La Guatemala que entra en sus páginas es arcaica, y eso incluye, además de lo indígena, lo ladino. Su visión es la del ladino, lo que le permite explorar, recrear, y reconstruir el mundo indígena desde el lenguaje. O reinventarlo.
Ladinos e indígenas están arraigados en el territorio rural que comparten, y en el que chocan en un fuego cruzado de lenguas, pero quien entra a narrar ese territorio no puede excluir ni a los unos ni a los otros sin cometer un acto de mutilación.
El mundo rural de Asturias es un mundo derrotado, pero vivo, con todos sus rasgos del pasado que van acumulándose hasta dejarle encima una pátina de antigüedad, una costra de lodo, una capa de polvo, sobre las que luego se impregnará la sangre que aún hoy no se seca.
Este es el territorio cultural donde se encuentran los textos sagrados maya quichés, las lenguas indígenas en sus infinitas variantes, la lengua colonial de los cronistas, las tradiciones verbales, los cuentos de camino, los romances memorizados, el bullicio sonoro de las plazas y los mercados que también es verbal, junto a la vasta realidad de desamparo, atraso y miseria, segregación y opresión, y luego rebeliones, aldeas exterminadas, cementerios clandestinos.
Un escritor que busca entrar en este mundo para vivir en él, es por fuerza un mago callejero que bajo el sol crudo de la plaza en feria va sacando sorpresas del sombrero, una tras otra, sin amago ni pausas.

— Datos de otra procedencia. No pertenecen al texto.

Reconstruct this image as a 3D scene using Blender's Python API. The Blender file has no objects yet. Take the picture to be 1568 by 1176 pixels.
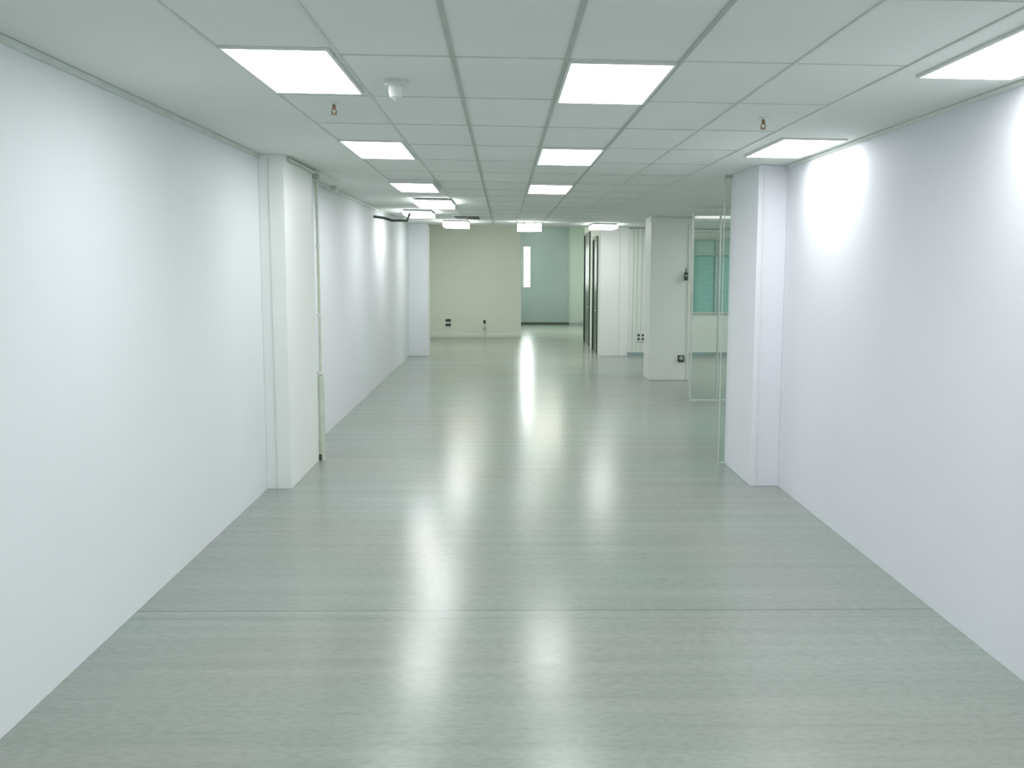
import bpy, math
from mathutils import Vector
S=bpy.context.scene
S.view_settings.view_transform='Standard'
COL=S.collection

# ---------------------------------------------------------------- materials
def mat(name,col,rough=.6,noise=0.0,scale=3.0,spec=.5,metal=0,bump=0.0,emit=None,es=0,stretch=(1,1,1)):
    m=bpy.data.materials.new(name); m.use_nodes=True
    nt=m.node_tree; b=nt.nodes['Principled BSDF']
    b.inputs['Base Color'].default_value=(*col,1)
    b.inputs['Roughness'].default_value=rough
    b.inputs['Metallic'].default_value=metal
    b.inputs['Specular IOR Level'].default_value=spec
    if noise>0:
        tc=nt.nodes.new('ShaderNodeTexCoord'); mp=nt.nodes.new('ShaderNodeMapping')
        mp.inputs['Scale'].default_value=stretch
        nt.links.new(tc.outputs['Object'],mp.inputs['Vector'])
        n=nt.nodes.new('ShaderNodeTexNoise'); n.inputs['Scale'].default_value=scale; n.inputs['Detail'].default_value=1
        nt.links.new(mp.outputs[0],n.inputs['Vector'])
        r=nt.nodes.new('ShaderNodeValToRGB')
        r.color_ramp.elements[0].position=.3; r.color_ramp.elements[1].position=.7
        r.color_ramp.elements[0].color=(*[c*(1-noise) for c in col],1)
        r.color_ramp.elements[1].color=(*[min(1,c*(1+noise)) for c in col],1)
        nt.links.new(n.outputs['Fac'],r.inputs['Fac']); nt.links.new(r.outputs[0],b.inputs['Base Color'])
    if emit:
        b.inputs['Emission Color'].default_value=(*emit,1); b.inputs['Emission Strength'].default_value=es
    return m
M_wallL=mat('painted_wall_left',(.80,.835,.86),.65,.010,1.2,spec=.2)
M_wallR=mat('painted_wall_right',(.80,.82,.87),.65,.010,1.2,spec=.2)
M_wallG=mat('painted_wall_green_white',(.79,.835,.78),.6,.015,1.5)
M_pil=mat('painted_pillar',(.88,.915,.895),.5,.010,1.5)
M_trim=mat('trim_paint',(.76,.80,.77),.45,.02,6)
M_ceil=mat('ceiling_tile',(.78,.825,.79),.85,.03,.7)
M_tb1=mat('ceiling_tbar',(.44,.51,.46),.5,.05,5)
M_tb2=mat('ceiling_tbar_pale',(.66,.73,.68),.5,.05,5)
M_frame=mat('light_frame_metal',(.75,.78,.76),.4,.02,8)
M_emit=mat('light_diffuser',(.9,.9,.9),.5,emit=(1,.995,1),es=11.5)
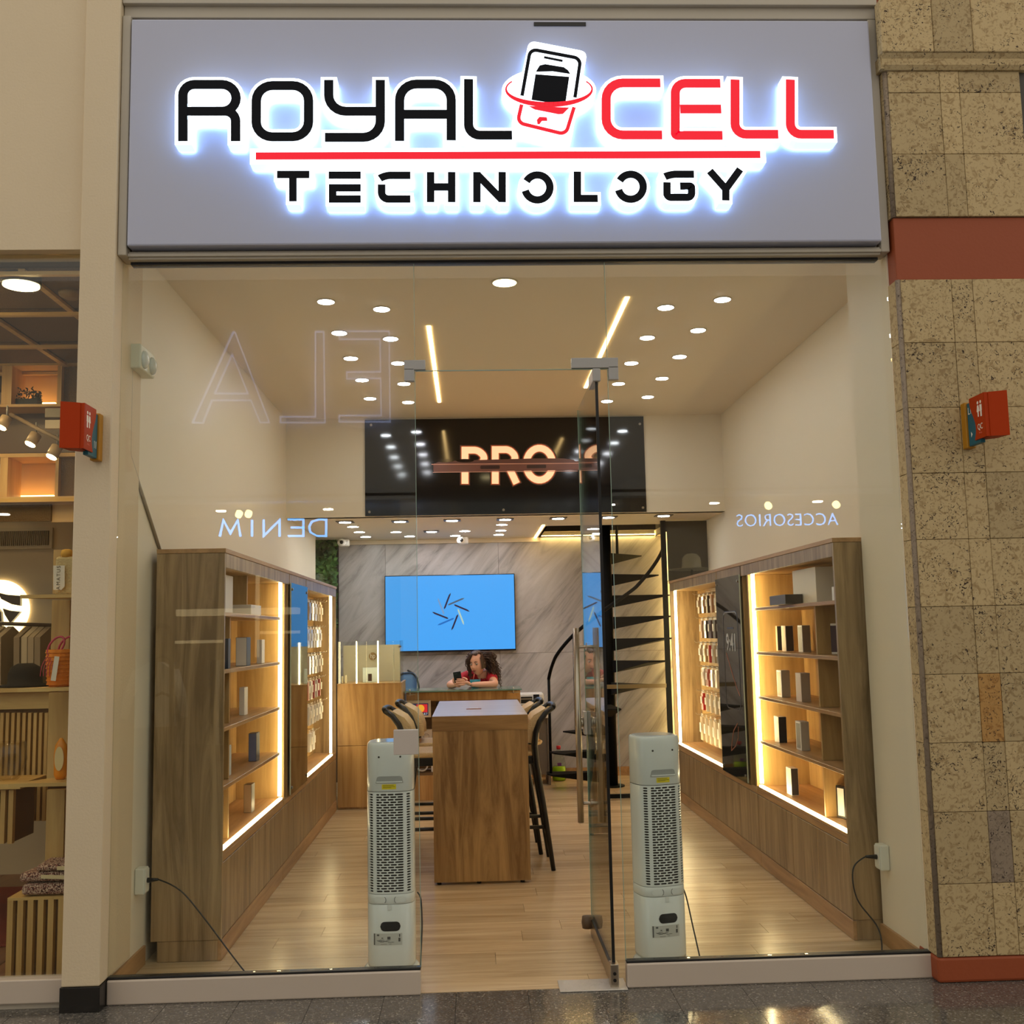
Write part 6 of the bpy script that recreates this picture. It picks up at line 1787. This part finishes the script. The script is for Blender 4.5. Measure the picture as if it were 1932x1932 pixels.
# halo lit emblem on the grey wall
ha = thing('halo_emblem', 'round shop emblem with glowing rim on the grey wall, cut by the left edge', 'sign', on_y(0, 1195, 2.6))
c = on_y(-8, 1150, 2.55); b = MB(); b.cyl((c.x, 2.60, c.z), (c.x, 2.612, c.z), 0.20, seg=48); b.build('halo_plate', emis('halo_cream', (255, 226, 170), 3.0), ha)
m_dkp = flat('emblem_dark', (76, 64, 56), 0.2)
b = MB(); q = [(40, 1122), (40, 1142), (20, 1138), (2, 1128), (-10, 1116), (-40, 1114), (-40, 1126), (-70, 1130), (-60, 1116), (-30, 1108)]
def npoly(pts, y, d, m, nm, par): 
    b = MB(); b.prism([tuple(on_y(x, yy, y)) for x, yy in pts], 0, (0, d, 0)); return b.build(nm, m, par)
npoly([(38, 1124), (38, 1143), (22, 1140), (2, 1130), (-4, 1118), (12, 1122)], 2.56, 0.03, m_dkp, 'emblem_piece', ha)
npoly([(38, 1154), (28, 1166), (19, 1176), (9, 1160), (5, 1148), (18, 1152)], 2.56, 0.03, m_dkp, 'emblem_piece', ha)
npoly([(2, 1155), (4, 1186), (-20, 1190), (-40, 1170), (-30, 1140), (-8, 1142)], 2.56, 0.03, m_dkp, 'emblem_piece', ha)
# clothes on a rail, built in place of a faint reflection
rl = tag(MB().tube([on_y(-120, 1172, 2.4), on_y(104, 1180, 2.4)], 0.012, seg=8).build('reflection_rail', m_dkp), 'dark rail for the reflected clothes along the grey wall of the neighbouring shop', 'rail')
for k, px in enumerate((-30, -14, 4, 20, 54, 68, 80, 92)):
    b = MB(); c = on_y(px, 1176, 2.4); w = 0.018
    b.prism([(c.x - w, 2.22, c.z - 0.09), (c.x - w, 2.40, c.z - 0.02), (c.x - w, 2.58, c.z - 0.09), (c.x - w, 2.56, c.z - 0.75), (c.x - w, 2.26, c.z - 0.75)], 0, (2 * w, 0, 0))
    g = b.build('reflection_garment', flat('garment_%d' % (k % 3), ((170, 154, 130), (146, 130, 108), (190, 176, 150))[k % 3], 0.8))
    tag(g, 'muted beige garment standing for a reflection, %s from the left on the neighbouring shop rail' % order[k], 'garment', 'reflection garments on the neighbouring shop rail')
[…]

El lector, al final de la experiencia, queda exhausto de invenciones, magias y sorpresas.
Asturias nos enseña que hay que contar la historia, aunque sea en sus crudezas, como los cuentos que se oyen de boca de los peones a la luz de la lumbre en las haciendas, o en las tardes de ocio en las barberías de los pueblos centroamericanos, en boca de los léperos irreverentes que recogen una historia inventada y la vuelven a inventar en un proceso sin fin.
Mulata de Tal es una fiesta verbal, que hunde sus raíces dichosas en la picaresca del siglo de oro. ¿Qué otra cosa puede decirse de una novela que empieza con la entrada de su protagonista, Celestino Yumí, a la iglesia de San Martín Chile Verde con la bragueta abierta, en plena misa mayor de fiesta patronal cantada por tres curas gordos, porque así se lo ha ordenado al diablo Tazol, con quien anda en pactos?
Y ése es el mejor embrujo y la mejor magia, la de los demonios burladores, brujos concupiscentes, compadres envidiosos, mulatas encandiladas, curas malandrines y sacristanes redomados, urdida en palabras que chisporrotean sollamando los cielos tal si el mundo fuera a acabarse en encantamientos.